Arabella Velleux is a PhD student in Public Affairs at the University of Minnesota, specializing in quantitative public policy analysis, public health, and criminal justice. Her research focuses on how structural conditions, such as policing practices, environmental policy, and access to resources, shape violence, mortality, and life expectancy among marginalized communities, with particular attention to Indigenous and formerly incarcerated populations.
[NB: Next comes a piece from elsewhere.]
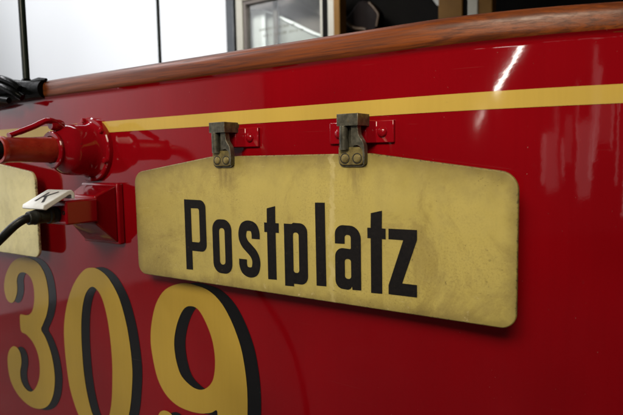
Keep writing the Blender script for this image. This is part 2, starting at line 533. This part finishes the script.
# hose coupling: flange ring, body, domed shoulder, collar, latch lever and hose
CS, CZ = -.447, .2050
bm = NB()
lathe_n(bm, CS, CZ, [(-.0298, .057), (-.0222, .057), (-.0205, .0553), (-.0205, .0500), (-.0185, .0488), (-.0150, .0462), (-.006, .0450), (.018, .0440),
                     (.027, .0425), (.034, .0385), (.040, .0330), (.044, .0305), (.0455, .0300), (.0470, .0312), (.0500, .0312), (.0515, .0298),
                     (.0515, .0235), (.046, .0225)], 56)
coup = obj('hose_coupling', bm, RED_FIT, tram)
for ang in (90, 30, 330, 270, 210, 150):
    bm = NB(); a = math.radians(ang + 8)
    lathe_n(bm, CS + .0525 * math.cos(a), CZ + .0525 * math.sin(a), [(-.0215, .0048), (-.0165, .0048), (-.0150, .0036), (-.0146, 0)], 10)
    obj('flange_bolt', bm, RED_FIT, coup)
bm = NB()
tube(bm, smooth_open([(CS + .004, .030, CZ + .036), (CS + .004, .048, CZ + .047), (CS + .003, .060, CZ + .0475), (CS + .002, .080, CZ + .038), (CS, .102, CZ + .029), (CS - .002, .119, CZ + .0225)], 6),
     [.0100] * 6 + [.0098] * 7 + [.0090] * 12 + [.0080] * 6, 12, .55)
lathe_n(bm, CS + .004, CZ + .0415, [(.030, .0075), (.036, .0098), (.046, .0098), (.052, .0075)], 16)
obj('latch_lever', bm, RED_FIT, coup)
bm = NB()
lathe_n(bm, CS + .001, CZ, [(.043, .0218), (.060, .0212), (.085, .0204), (.105, .0198), (.1275, .0200), (.1300, .0212), (.1365, .0212), (.1380, .0203), (.1380, .0160), (.112, .0150)], 40)
obj('hose_nozzle', bm, TUBE, coup)
bm = NB()
tube(bm, smooth_open([(CS, .112, CZ), (CS, .14, CZ), (CS - .01, .19, CZ - .004), (CS - .05, .26, CZ - .03), (CS - .12, .31, CZ - .11), (CS - .18, .32, CZ - .25)], 6), .0105, 18)
obj('black_hose', bm, RUBBER, coup)

# red socket box: base plate, sloped housing, small socket block and its white spring lid
bm = NB(); box(bm, -.470, -.3675, -.0298, -.0165, .0395, .1465)
sb = obj('socket_box', bm, RED_FIT, tram, bevel=.0035, seg=3)
bm = NB()
lo = [(-.467, .0425), (-.3705, .0425), (-.3705, .1435), (-.467, .1435)]; hi = [(-.437, .0800), (-.3640, .0800), (-.3640, .1280), (-.437, .1280)]
a = [bm.verts.new((x, .0168, z)) for x, z in lo]; b = [bm.verts.new((x, -.030, z)) for x, z in hi]
bm.faces.new(a); bm.faces.new(b[::-1])
for i in range(4): bm.faces.new([a[i], b[i], b[(i + 1) % 4], a[(i + 1) % 4]])
obj('sloped_housing', bm, RED_FIT, sb, bevel=.0035, seg=3)
bm = NB(); box(bm, -.412, -.3595, .0285, .0855, .0855, .1240)
obj('socket_block', bm, RED_FIT, sb, bevel=.003, seg=3)
bm = NB()
lathe_n(bm, -.3655, .1050, [(.0850, .0032), (.0868, .0032), (.0868, .0020), (.0852, .0018)], 12)
obj('block_screw', bm, MARK, sb)
# lid: tilted white plate with a turned down lip at the hinge and a black K on it
bm = NB(); LW0, LW1 = -.4150, -.3570
prof = [(.0700, .1265), (.0705, .1360), (.0750, .1405), (.0810, .1405), (.1230, .1200), (.1245, .1140), (.1190, .1125), (.0805, .1325), (.0775, .1330), (.0755, .1315), (.0738, .1265)]
a = [bm.verts.new((LW0, -N, z)) for N, z in prof]; b = [bm.verts.new((LW1, -N, z)) for N, z in prof]
m = len(prof)
for i in range(m): bm.faces.new([a[i], b[i], b[(i + 1) % m], a[(i + 1) % m]])
bm.faces.new(a[::-1]); bm.faces.new(b)
P0 = Vector((0, -.0815, .14055)); P1 = Vector((0, -.1228, .12040)); dv = P1 - P0; nv = Vector((0, dv.z, -dv.y)).normalized()
if nv.z < 0: nv = -nv


def lidpt(x, v): return Vector((LW0 + (LW1 - LW0) * x, 0, 0)) + P0 + dv * v + nv * .0005


def stroke(x0, v0, x1, v1, w):
    A = Vector((x0 * .058, v0 * .046)); B = Vector((x1 * .058, v1 * .046)); d = (B - A).normalized(); q = Vector((-d.y, d.x)) * w
    f = bm.faces.new([bm.verts.new(lidpt(p.x / .058, p.y / .046)) for p in (A + q, B + q, B - q, A - q)]); f.material_index = 1


stroke(.34, .20, .34, .78, .0021); stroke(.72, .14, .40, .50, .0019); stroke(.47, .43, .76, .84, .0020)
obj('spring_lid', bm, [WHITE_PL, MARK], sb, bevel=.0012, angle=50)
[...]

Arabella holds a B.S. in Mathematics from Augsburg University, where she conducted funded research in econometrics and data science, including analyses of sports economics, broadband access on tribal lands, and disaster preparedness. She has additional research experience through the National Science Foundation’s Sustainable Land and Water Resources REU and has presented her work at national conferences. Her current projects include descriptive and causal analyses of racial disparities in drowning mortality and policy evaluations of extractive industries near tribal lands.
Alongside her academic work, Arabella is deeply engaged in community-based practice. She has worked in adult detention facilities, halfway houses, and community justice settings, and currently serves as an adjunct faculty member at Red Lake Nation College, teaching mathematics and supporting Indigenous students’ educational pathways. She is also active in local community programming in the Twin Cities.
Arabella’s work is grounded in a commitment to methodological rigor, critical perspectives on positivism, and the use of empirical research to inform equitable and accountable public policy.